Buck, who is a senior lecturer on the history of science and dean of the Summer School, said he does not plan to bring specific questions before the council.

"I go into this with an open mind," said Buck, who has taught "on and off" at Harvard since the late 1960's.

Buck said he feels that junior Faculty, whose salaries and benefits the council considered this year, should be paid more.

"I think junior Faculty are underpaid and that ways should be found to increase the compensation that they get," Buck said. "It's in Harvard's best interest to attract the junior Faculty that we need."

Goldfarb, Pearson Professor of Modern Mathematics and Mathematical Logic, said he thinks his sexual orientation may have played a role in his election to the council.

"I suspect one reason many people on the Faculty voted for me is my position as an openly gay Faculty member," said Goldfarb, who has studied and taught continuously at the University since 1965.

Although he is on leave this academic year, Goldfarb said he is following the debate over Core reform.

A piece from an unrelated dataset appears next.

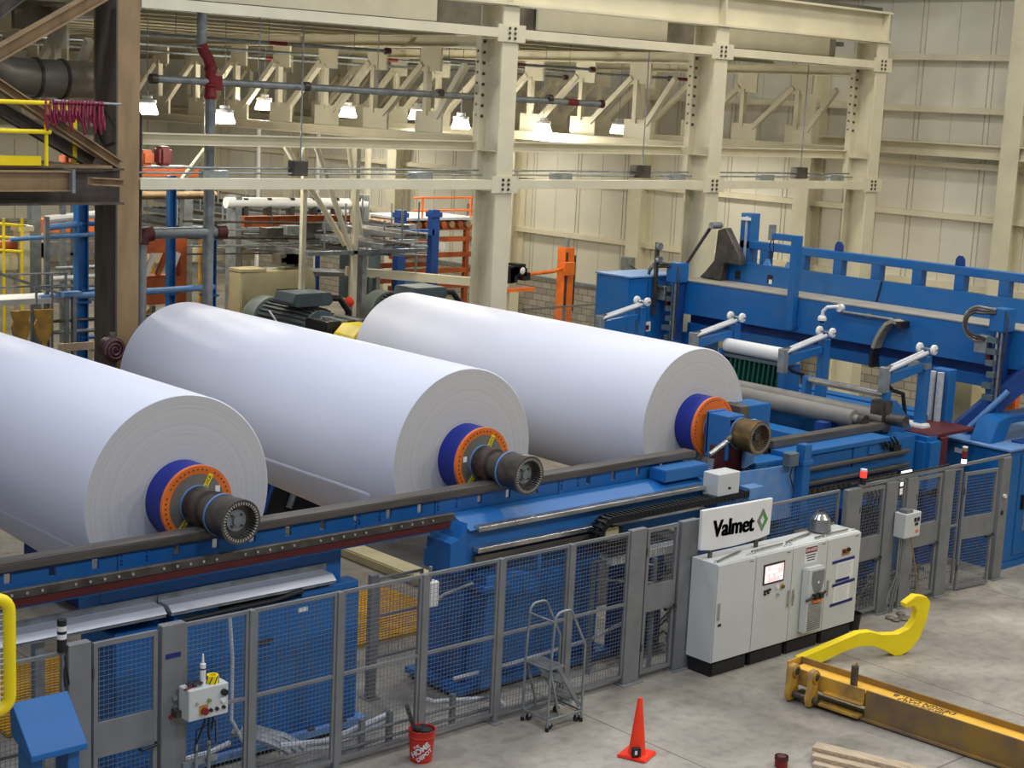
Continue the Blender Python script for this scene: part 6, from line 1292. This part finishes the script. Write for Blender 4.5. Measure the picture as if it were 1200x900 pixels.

"I certainly hope to weigh in on what will be discussed in the fall," he said. "I myself am inclined to reduce the Core requirements, but I want to study all the proposals in depth first."

Hasselmo, a junior psychology professor and resident tutor in Eliot House who lived in Dunster House as an undergraduate, said he supports Core reform.

"I'm very much in favor of changing the structure of the core," said Hasselmo, Loeb Associate Professor of the Social Sciences.

The father of two young children, Hasselmo said he is particularly sensitive to the issues facing faculty parents.

Hasselmo's three year old daughter currently attends the Soldiers Field day care center.

As a patron of University-sponsored child care, Hasselman said he plans to push for a FAS-run day care facility.

Although his own experience at the University has been "quite positive," University has been "quite positive," Hasselmo said he also plans to call attention to ways in which junior Faculty members could be treated better.

"There's clearly a larger division between senior and junior Faculty at Harvard than at other universities," Hasselmo said. "There's a lot of additional stress associated with low rates of tenure."

Hoxby, an assistant professor of economics, said she plans to concentrate on similar issues.

Like Hasselmo, Hoxby highlighted the importance of available, affordable child care for Faculty members.

"The child care issue is a very important difficulty, especially for female Faculty, but for male Faculty as well," she said.

Thomas, who endorsed an amendment to the Core legislation which the Faculty will debate in two weeks, said he wishes students were required to take additional foreign language courses.

The classics professor, an outgoing member of the University Library Committee, said he is also committed to maintaining "the excellence of the library in all its parts."

"I see that as a very important part of the reason why Harvard is what Harvard is," Thomas said.

Knowles will appoint an alternate professor to serve in Franklin's place because Franklin, a professor of physics, will be on leave next year.

She could not be reached for comment last night.

Before the election ballots were mailed to all the professors, colleagues nominated the new council members, who represent a cross-section of tenured and junior faculty.